Work to complete:
Give all the lines below again, exactly, with no pictures.

Material provided:
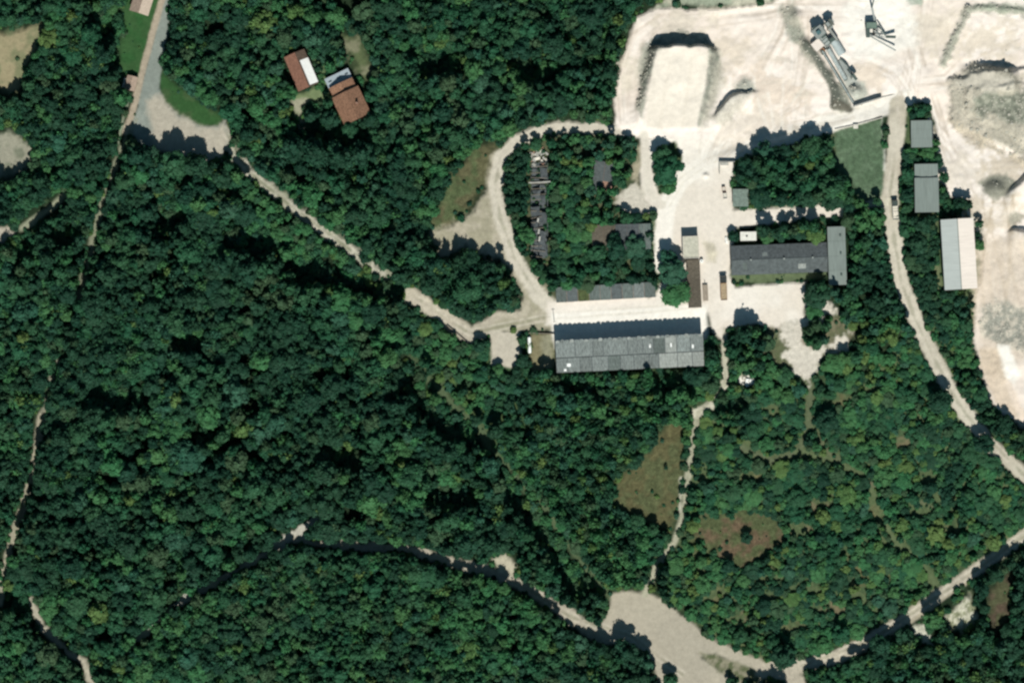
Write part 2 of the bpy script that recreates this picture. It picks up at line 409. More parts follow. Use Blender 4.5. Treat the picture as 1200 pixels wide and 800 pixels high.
# --- sandy western loop
layer(('poly', [(575,180),(592,172),(590,225),(596,272),(609,312),(640,336),(650,386),(556,388),(575,378),(606,372),(612,345),(595,312),(545,290),(516,304),(504,272),(530,262),(552,250),(568,222)]), (.39,.35,.275), 5, 5, .8, col2=(.31,.285,.21), n2=N1, sheet='dirt_yard')
layer(('line', [(745,156),(700,150),(655,150),(625,156),(602,168),(586,186),(580,218),(587,258),(602,300),(628,342),(648,362)], 13, 18), (.52,.475,.40), 2.5, 2, .6, sheet='dirt_road')
layer(('poly', [(574,388),(610,388),(611,428),(600,432),(576,428)]), (.46,.415,.345), 2, 1.5, .6, sheet='dirt_yard')
layer(('poly', [(622,391),(651,391),(651,434),(622,436)]), (.14,.145,.085), 2, 1.5, col2=(.19,.17,.10), n2=N1, sheet='grass_plot')
layer(('line', [(641,398),(642,425)], 12), (.24,.23,.16), 4, 3, clear=False)
# --- quarry floor
QUARRY = [(722,151),(720,112),(732,62),(745,20),(770,9),(840,12),(905,4),(925,-64),(1700,-64),(1700,520),(1200,500),(1178,488),(1162,472),(1152,446),(1141,402),(1143,346),(1150,330),(1154,290),(1148,252),(1140,232),(1107,232),(1107,196),(1101,180),(1096,140),(1088,122),(1066,117),(1058,127),(1040,134),(1000,142),(958,158),(930,164),(862,178),(830,190),(770,166),(745,160)]
layer(('poly', QUARRY), CHALK, 3, 2.5, .32, col2=CHALK2, sheet='quarry_floor')
YARD = [(765,160),(866,165),(862,192),(858,215),(858,246),(905,243),(1000,238),(1000,252),(905,263),(862,266),(857,288),(855,322),(862,336),(945,330),(942,345),(943,372),(966,364),(966,386),(949,393),(941,402),(941,442),(925,422),(910,386),(880,380),(850,386),(848,400),(836,390),(828,366),(770,374),(640,381),(640,352),(768,347),(775,330),(768,292),(770,250),(750,232),(748,200),(752,165)]
layer(('poly', YARD), (.73,.67,.605), 2.5, 2, .4, col2=(.64,.575,.505), n2=N2, sheet='dirt_yard')
layer(('poly', [(768,172),(790,166),(800,184),(796,206),(784,226),(773,228),(765,200)]), (.05,.075,.034), 2, 2)
layer(('poly', [(885,385),(925,380),(985,368),(1004,392),(998,412),(965,424),(948,446),(930,440),(900,430)]), (.15,.14,.09), 6, 8, 1.4, col2=(.09,.105,.055), n2=N1, shift=6)
layer(('poly', [(912,382),(948,376),(950,392),(968,402),(1002,391),(994,408),(963,418),(946,446),(932,436),(922,410)]), (.54,.495,.43), 3, 9, shift=-5)
layer(('poly', [(942,338),(972,352),(978,366),(960,372),(944,368)]), (.54,.495,.43), 4, 9, shift=-4)
layer(('poly', [(948,378),(972,380),(968,400),(950,408),(940,398)]), (.17,.14,.09), 4, 4, clear=-1)
layer(('line', [(748,236),(745,205),(752,170)], 16, 10), (.34,.30,.22), 4, 5, col2=(.13,.14,.085), n2=N1)
layer(('poly', [(722,238),(734,216),(748,205),(757,232),(770,250),(742,253)]), (.50,.46,.395), 3, 5)
layer(('poly', [(755,262),(772,258),(770,300),(772,335),(760,350),(766,320),(760,300)]), (.12,.15,.085), 2, 2, clear=-1)
layer(('poly', [(856,322),(970,318),(968,326),(945,329),(862,333)]), (.10,.13,.07), 2, 2)
layer(('poly', [(644,366),(828,357),(830,400),(650,408)]), PALE, 3, 1, .5)
# haul road and lanes
layer(('line', [(1062,116),(1000,136),(930,158),(870,174),(828,190),(798,212),(782,240),(778,272),(776,310)], 22, 20), (.73,.68,.62), 2.5, 1.5, .4, sheet='haul_road')
layer(('line', [(755,158),(757,190),(758,215),(764,232),(775,240)], 12, 10), (.60,.55,.48), 2, 1.5, .5, sheet='haul_road')
layer(('line', [(1052,122),(1049,180),(1043,230),(1047,270),(1056,330),(1071,370),(1090,410),(1115,460),(1140,496),(1166,526),(1200,556),(1262,592)], 20, 17), (.45,.405,.33), 2, 1.2, .6, col2=(.50,.455,.38), sheet='dirt_road')
layer(('line', [(1002,243),(1025,238),(1044,234)], 8, 8), (.50,.46,.37), 3, 2, clear=False)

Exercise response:
Write part 2 of the bpy script that recreates this picture. It picks up at line 409. More parts follow. Use Blender 4.5. Treat the picture as 1200 pixels wide and 800 pixels high.
# --- sandy western loop
layer(('poly', [(575,180),(592,172),(590,225),(596,272),(609,312),(640,336),(650,386),(556,388),(575,378),(606,372),(612,345),(595,312),(545,290),(516,304),(504,272),(530,262),(552,250),(568,222)]), (.39,.35,.275), 5, 5, .8, col2=(.31,.285,.21), n2=N1, sheet='dirt_yard')
layer(('line', [(745,156),(700,150),(655,150),(625,156),(602,168),(586,186),(580,218),(587,258),(602,300),(628,342),(648,362)], 13, 18), (.52,.475,.40), 2.5, 2, .6, sheet='dirt_road')
layer(('poly', [(574,388),(610,388),(611,428),(600,432),(576,428)]), (.46,.415,.345), 2, 1.5, .6, sheet='dirt_yard')
layer(('poly', [(622,391),(651,391),(651,434),(622,436)]), (.14,.145,.085), 2, 1.5, col2=(.19,.17,.10), n2=N1, sheet='grass_plot')
layer(('line', [(641,398),(642,425)], 12), (.24,.23,.16), 4, 3, clear=False)
# --- quarry floor
QUARRY = [(722,151),(720,112),(732,62),(745,20),(770,9),(840,12),(905,4),(925,-64),(1700,-64),(1700,520),(1200,500),(1178,488),(1162,472),(1152,446),(1141,402),(1143,346),(1150,330),(1154,290),(1148,252),(1140,232),(1107,232),(1107,196),(1101,180),(1096,140),(1088,122),(1066,117),(1058,127),(1040,134),(1000,142),(958,158),(930,164),(862,178),(830,190),(770,166),(745,160)]
layer(('poly', QUARRY), CHALK, 3, 2.5, .32, col2=CHALK2, sheet='quarry_floor')
YARD = [(765,160),(866,165),(862,192),(858,215),(858,246),(905,243),(1000,238),(1000,252),(905,263),(862,266),(857,288),(855,322),(862,336),(945,330),(942,345),(943,372),(966,364),(966,386),(949,393),(941,402),(941,442),(925,422),(910,386),(880,380),(850,386),(848,400),(836,390),(828,366),(770,374),(640,381),(640,352),(768,347),(775,330),(768,292),(770,250),(750,232),(748,200),(752,165)]
layer(('poly', YARD), (.73,.67,.605), 2.5, 2, .4, col2=(.64,.575,.505), n2=N2, sheet='dirt_yard')
layer(('poly', [(768,172),(790,166),(800,184),(796,206),(784,226),(773,228),(765,200)]), (.05,.075,.034), 2, 2)
layer(('poly', [(885,385),(925,380),(985,368),(1004,392),(998,412),(965,424),(948,446),(930,440),(900,430)]), (.15,.14,.09), 6, 8, 1.4, col2=(.09,.105,.055), n2=N1, shift=6)
layer(('poly', [(912,382),(948,376),(950,392),(968,402),(1002,391),(994,408),(963,418),(946,446),(932,436),(922,410)]), (.54,.495,.43), 3, 9, shift=-5)
layer(('poly', [(942,338),(972,352),(978,366),(960,372),(944,368)]), (.54,.495,.43), 4, 9, shift=-4)
layer(('poly', [(948,378),(972,380),(968,400),(950,408),(940,398)]), (.17,.14,.09), 4, 4, clear=-1)
layer(('line', [(748,236),(745,205),(752,170)], 16, 10), (.34,.30,.22), 4, 5, col2=(.13,.14,.085), n2=N1)
layer(('poly', [(722,238),(734,216),(748,205),(757,232),(770,250),(742,253)]), (.50,.46,.395), 3, 5)
layer(('poly', [(755,262),(772,258),(770,300),(772,335),(760,350),(766,320),(760,300)]), (.12,.15,.085), 2, 2, clear=-1)
layer(('poly', [(856,322),(970,318),(968,326),(945,329),(862,333)]), (.10,.13,.07), 2, 2)
layer(('poly', [(644,366),(828,357),(830,400),(650,408)]), PALE, 3, 1, .5)
# haul road and lanes
layer(('line', [(1062,116),(1000,136),(930,158),(870,174),(828,190),(798,212),(782,240),(778,272),(776,310)], 22, 20), (.73,.68,.62), 2.5, 1.5, .4, sheet='haul_road')
layer(('line', [(755,158),(757,190),(758,215),(764,232),(775,240)], 12, 10), (.60,.55,.48), 2, 1.5, .5, sheet='haul_road')
layer(('line', [(1052,122),(1049,180),(1043,230),(1047,270),(1056,330),(1071,370),(1090,410),(1115,460),(1140,496),(1166,526),(1200,556),(1262,592)], 20, 17), (.45,.405,.33), 2, 1.2, .6, col2=(.50,.455,.38), sheet='dirt_road')
layer(('line', [(1002,243),(1025,238),(1044,234)], 8, 8), (.50,.46,.37), 3, 2, clear=False)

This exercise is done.